◆ Directions for this task:
Look for the string "wide" and copy every line that has it.

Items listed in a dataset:
· · ·

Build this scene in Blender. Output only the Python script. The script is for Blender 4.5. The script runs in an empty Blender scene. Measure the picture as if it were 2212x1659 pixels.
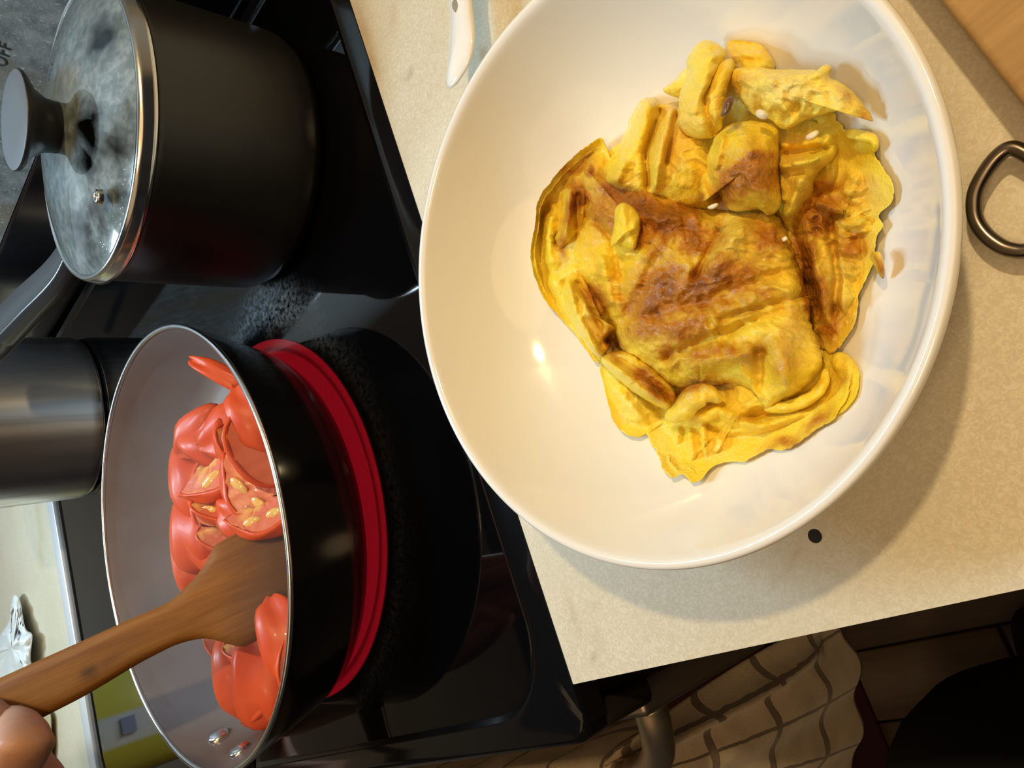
import bpy, bmesh, math, random
import numpy as np
from mathutils import Vector, Matrix

random.seed(7)
rng = np.random.default_rng(11)
SC = bpy.context.scene
COL = SC.collection

# ------------------------------------------------------------------ camera
W, H, F = 2212.0, 1659.0, 1653.67
CX, CY = W / 2, H / 2
CAMZ = 0.275                      # the lens hangs 27.5 cm above the worktop
R = np.array([[0.645, 0.403, 0.650], [-0.311, 0.915, -0.258], [-0.698, -0.036, 0.715]])
def _rot(a, b, c):
    rz = lambda t: np.array([[math.cos(t), -math.sin(t), 0], [math.sin(t), math.cos(t), 0], [0, 0, 1]])
    ry = lambda t: np.array([[math.cos(t), 0, math.sin(t)], [0, 1, 0], [-math.sin(t), 0, math.cos(t)]])
    return rz(a) @ ry(b) @ rz(c)
R = _rot(math.radians(-21.6711), math.radians(44.3754), math.radians(-2.9192))
cam_data = bpy.data.cameras.new('camera')
cam_data.sensor_fit = 'HORIZONTAL'
cam_data.sensor_width = 36.0
cam_data.lens = F / W * 36.0
cam_data.clip_start = 0.01
cam = bpy.data.objects.new('camera', cam_data)
COL.objects.link(cam)
cam.matrix_world = Matrix(((R[0][0], R[0][1], R[0][2], 0), (R[1][0], R[1][1], R[1][2], 0),
                           (R[2][0], R[2][1], R[2][2], CAMZ), (0, 0, 0, 1)))
SC.camera = cam

# ------------------------------------------------------------------ light
SC.view_settings.view_transform = 'Standard'
SC.view_settings.look = 'None'
SC.view_settings.exposure = 0.0
SC.view_settings.gamma = 1.0
SC.view_settings.use_curve_mapping = False
world = bpy.data.worlds.new('world')
SC.world = world
world.use_nodes = True
world.node_tree.nodes['Background'].inputs[0].default_value = (0.8, 0.85, 0.9, 1)
world.node_tree.nodes['Background'].inputs[1].default_value = 0.022

def area(name, loc, target, size, power, color, sy=None):
    d = bpy.data.lights.new(name, 'AREA')
    d.shape = 'RECTANGLE' if sy else 'DISK'
    d.size = size
    if sy: d.size_y = sy
    d.energy = power
    d.color = color
    o = bpy.data.objects.new(name, d)
    COL.objects.link(o)
    o.location = loc
    o.rotation_euler = (Vector(target) - Vector(loc)).to_track_quat('-Z', 'Y').to_euler()
    return o
area('worktop_lamp', (0.366, 0.459, 1.05), (-0.13, 0.10, 0.0), 0.05, 6.9, (1.0, 0.74, 0.38))
area('range_hood_lamp', (-0.62, 0.30, 0.62), (-0.55, 0.18, 0.0), 0.24, 3.3, (0.56, 0.82, 1.0), 0.10)
area('range_hood_lamp', (-1.00, 0.30, 0.62), (-1.0, 0.15, 0.0), 0.24, 3.6, (0.66, 0.87, 1.0), 0.10)  # second hood bulb, unseen, added to brighten the far worktop
area('ceiling_bounce_fill', (0.50, -0.20, 1.45), (-0.1, 0.0, 0.0), 1.2, 4.8, (1.0, 0.66, 0.32))  # soft warm fill added in place of light bounced off the ceiling
area('towel_fill', (0.05, -0.32, 1.45), (-0.3, -0.15, -0.2), 0.22, 3.4, (1.0, 0.66, 0.33))  # unseen warm fill added to brighten the towel and hand
area('room_warm_fill', (-0.45, -0.95, 1.45), (-0.4, -0.1, -0.2), 1.3, 2.4, (1.0, 0.66, 0.34))  # unseen large warm fill added for the range front and towel

# ------------------------------------------------------------------ geometry helpers
def rays(P):
    P = np.atleast_2d(np.asarray(P, float))
    d = np.stack([(P[:, 0] - CX) / F, -(P[:, 1] - CY) / F, -np.ones(len(P))], 1)
    return d @ R.T
def at_z(P, z):
    d = rays(P); t = (np.asarray(z, float) - CAMZ) / d[:, 2]
    return np.array([0, 0, CAMZ]) + t[:, None] * d
def pt(x, y, z):
    return at_z([(x, y)], z)[0]
def at_plane(P, o, n):
    d = rays(P); c = np.array([0, 0, CAMZ])
    t = ((np.asarray(o) - c) @ n) / (d @ n)
    return c + t[:, None] * d

def _h(ix, iy, s):
    v = np.sin(ix * 127.1 + iy * 311.7 + s * 74.7) * 43758.5453
    return v - np.floor(v)
def vnoise(x, y, s=0):
    ix, iy = np.floor(x), np.floor(y); fx, fy = x - ix, y - iy
    fx = fx * fx * (3 - 2 * fx); fy = fy * fy * (3 - 2 * fy)
    a, b, c, d = _h(ix, iy, s), _h(ix + 1, iy, s), _h(ix, iy + 1, s), _h(ix + 1, iy + 1, s)
    return (a * (1 - fx) + b * fx) * (1 - fy) + (c * (1 - fx) + d * fx) * fy - 0.5
def fbm(x, y, s=0, o=4):
    r = 0; a = 1.0
    for i in range(o):
        r = r + a * vnoise(x, y, s + i * 13.3); x = x * 2.03 + 5.1; y = y * 2.03 + 1.7; a *= 0.5
    return r
def ridged(x, y, s=0, o=3):
    r = 0; a = 1.0
    for i in range(o):
        r = r + a * (0.5 - np.abs(vnoise(x, y, s + i * 9.1)) * 2); x = x * 2.1 + 3.3; y = y * 2.1 + 7.7; a *= 0.5
    return r

def empty(name, loc, label=None, cat=None, group=None):
    o = bpy.data.objects.new(name, None)
    COL.objects.link(o); o.location = Vector(loc)
    o.empty_display_size = 0.02
    tag(o, label, cat, group)
    return o
def tag(o, label=None, cat=None, group=None, kind=None):
    if label: o['label'] = label
    if cat: o['category'] = cat
    if group: o['group'] = group
    if kind: o['kind'] = kind
    return o
def root_loc(p):
    l = Vector((0, 0, 0))
    while p is not None:
        l = l + p.location; p = p.parent
    return l
def mesh(name, V, Fc, mat, parent=None, smooth=True, loc=None):
    """V in world coordinates; the object sits at loc (or at its parent's origin)."""
    V = np.asarray(V, float)
    base = np.array(root_loc(parent))
    off = np.array(loc, float) if loc is not None else base
    me = bpy.data.meshes.new(name)
    me.from_pydata((V - off).tolist(), [], [tuple(int(i) for i in f) for f in Fc])
    me.update()
    if smooth:
        me.polygons.foreach_set('use_smooth', [True] * len(me.polygons))
    me.materials.append(mat)
    o = bpy.data.objects.new(name, me)
    COL.objects.link(o)
    o.parent = parent
    o.location = Vector(off - base)
    return o
def bevel(o, w, seg=2, angle=40):
    m = o.modifiers.new('bevel', 'BEVEL'); m.width = w; m.segments = seg
    m.limit_method = 'ANGLE'; m.angle_limit = math.radians(angle)
    return o
def sharp(o, deg=35):
    me = o.data
    me.set_sharp_from_angle(angle=math.radians(deg))
    return o
def fix_normals(o):
    bm = bmesh.new(); bm.from_mesh(o.data)
    bmesh.ops.recalc_face_normals(bm, faces=bm.faces)
    bm.to_mesh(o.data); bm.free()
    return o
def box(name, lo, hi, mat, parent=None, bev=0.0, seg=2, loc=None):
    x0, y0, z0 = lo; x1, y1, z1 = hi
    V = [(x0, y0, z0), (x1, y0, z0), (x1, y1, z0), (x0, y1, z0), (x0, y0, z1), (x1, y0, z1), (x1, y1, z1), (x0, y1, z1)]
    Fc = [(3, 2, 1, 0), (4, 5, 6, 7), (0, 1, 5, 4), (1, 2, 6, 5), (2, 3, 7, 6), (3, 0, 4, 7)]
    o = mesh(name, V, Fc, mat, parent, smooth=False, loc=loc)
    if bev:
        bevel(o, bev, seg)
        o.data.polygons.foreach_set('use_smooth', [True] * len(o.data.polygons))
    return o
def lathe(name, prof, c, mat, parent=None, seg=96, close=False):
    """prof: list of (r, z) relative to centre c; r=0 ends are capped to a point ring."""
    V, Fc = [], []
    a = np.linspace(0, 2 * math.pi, seg, endpoint=False)
    for r, z in prof:
        r = max(r, 1e-5)
        for t in a: V.append((c[0] + r * math.cos(t), c[1] + r * math.sin(t), c[2] + z))
    n = len(prof)
    for i in range(n if close else n - 1):
        j = (i + 1) % n
        for k in range(seg):
            l = (k + 1) % seg
            Fc.append((i * seg + k, i * seg + l, j * seg + l, j * seg + k))
    o = mesh(name, V, Fc, mat, parent)
    return fix_normals(o)
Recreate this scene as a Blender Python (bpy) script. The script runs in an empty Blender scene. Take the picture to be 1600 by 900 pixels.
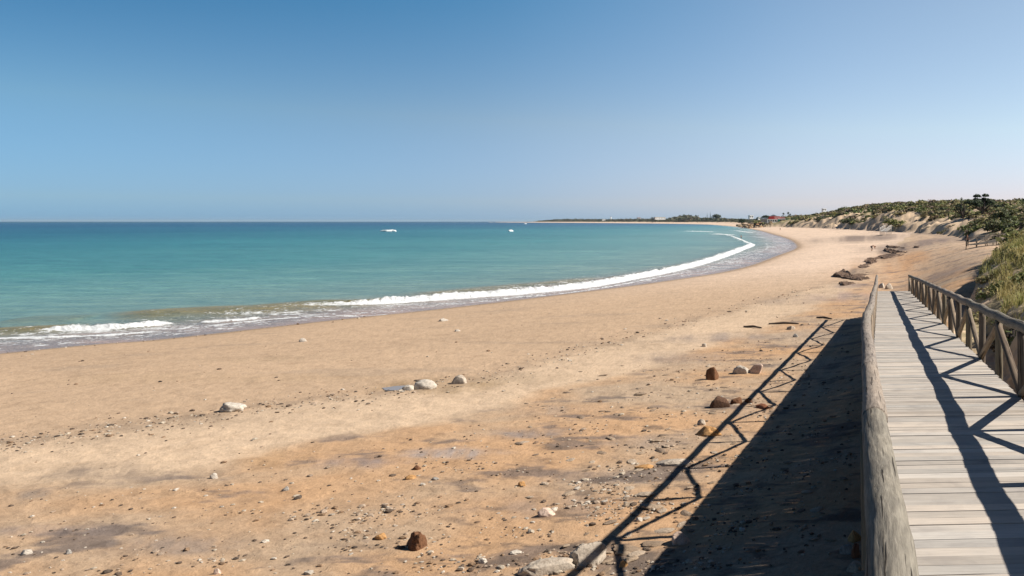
import bpy, math, random
import numpy as np
from mathutils import Vector, Matrix, Euler

R = math.radians
rng = np.random.default_rng(7)
random.seed(7)
sc = bpy.context.scene

# ------------------------------------------------------------------ camera
CZ = 7.2                      # eye height over the sea
F = 1300.0                    # focal length in pixels of the 1600 px wide photograph
VX, VY = 1373.0, 346.0        # where the view axis meets the picture
cd = bpy.data.cameras.new('camera')
cam = bpy.data.objects.new('camera', cd)
sc.collection.objects.link(cam)
cam.location = (0, 0, CZ)
cam.rotation_euler = (R(90), 0, 0)
cd.sensor_width = 36
cd.lens = 36 * F / 1600
cd.shift_x = -(VX - 800) / 1600
cd.shift_y = -(450 - VY) / 1600
cd.clip_start = 0.05
cd.clip_end = 120000
sc.camera = cam
sc.render.resolution_x, sc.render.resolution_y = 1024, 576

# ------------------------------------------------------------------ sky and sun
EL, AZ = R(41.0), R(6.0)      # elevation; azimuth from +X towards +Y
SUN = Vector((math.cos(EL) * math.cos(AZ), math.cos(EL) * math.sin(AZ), math.sin(EL)))
w = bpy.data.worlds.new('World')
sc.world = w
w.use_nodes = True
nt = w.node_tree
for n in list(nt.nodes):
    nt.nodes.remove(n)
sky = nt.nodes.new('ShaderNodeTexSky')
sky.sky_type = 'NISHITA'
sky.sun_disc = False
sky.sun_elevation = EL
sky.sun_rotation = math.atan2(SUN.x, SUN.y)
sky.altitude = 0
sky.air_density = 1.0
sky.dust_density = 0.2
sky.ozone_density = 3.0
bg = nt.nodes.new('ShaderNodeBackground')
bg.inputs[1].default_value = 0.064
wo = nt.nodes.new('ShaderNodeOutputWorld')
# tint added by world direction: bluer to the left, paler to the right
tc = nt.nodes.new('ShaderNodeTexCoord'); sx = nt.nodes.new('ShaderNodeSeparateXYZ')
nt.links.new(tc.outputs['Generated'], sx.inputs[0])
def mrange(src, a, b_):
    m_ = nt.nodes.new('ShaderNodeMapRange'); m_.inputs['From Min'].default_value = a; m_.inputs['From Max'].default_value = b_
    nt.links.new(src, m_.inputs[0]); return m_.outputs[0]
tx, te = mrange(sx.outputs[0], -.76, .17), mrange(sx.outputs[2], .0, .24)
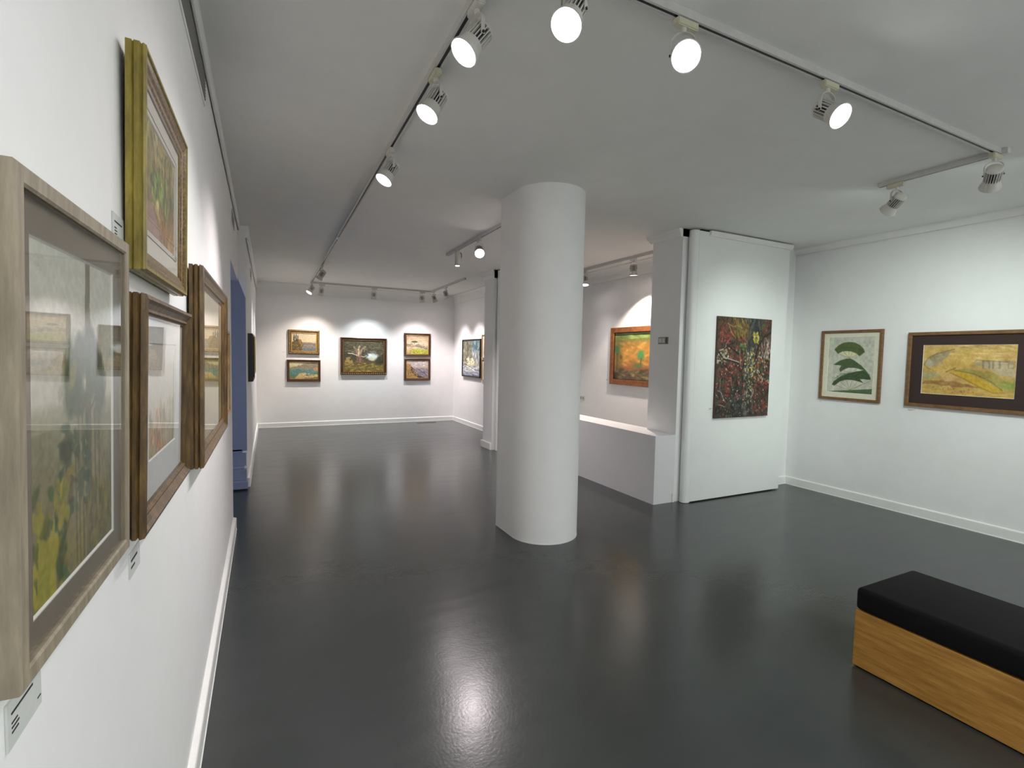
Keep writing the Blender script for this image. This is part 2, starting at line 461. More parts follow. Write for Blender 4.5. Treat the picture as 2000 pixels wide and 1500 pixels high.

· · ·

◆ Exercise result:
F = 1300.0                    # focal length in pixels of the 1600 px wide photograph
Keep writing the Blender script for this image. This is part 2, starting at line 461. More parts follow. Write for Blender 4.5. Treat the picture as 2000 pixels wide and 1500 pixels high.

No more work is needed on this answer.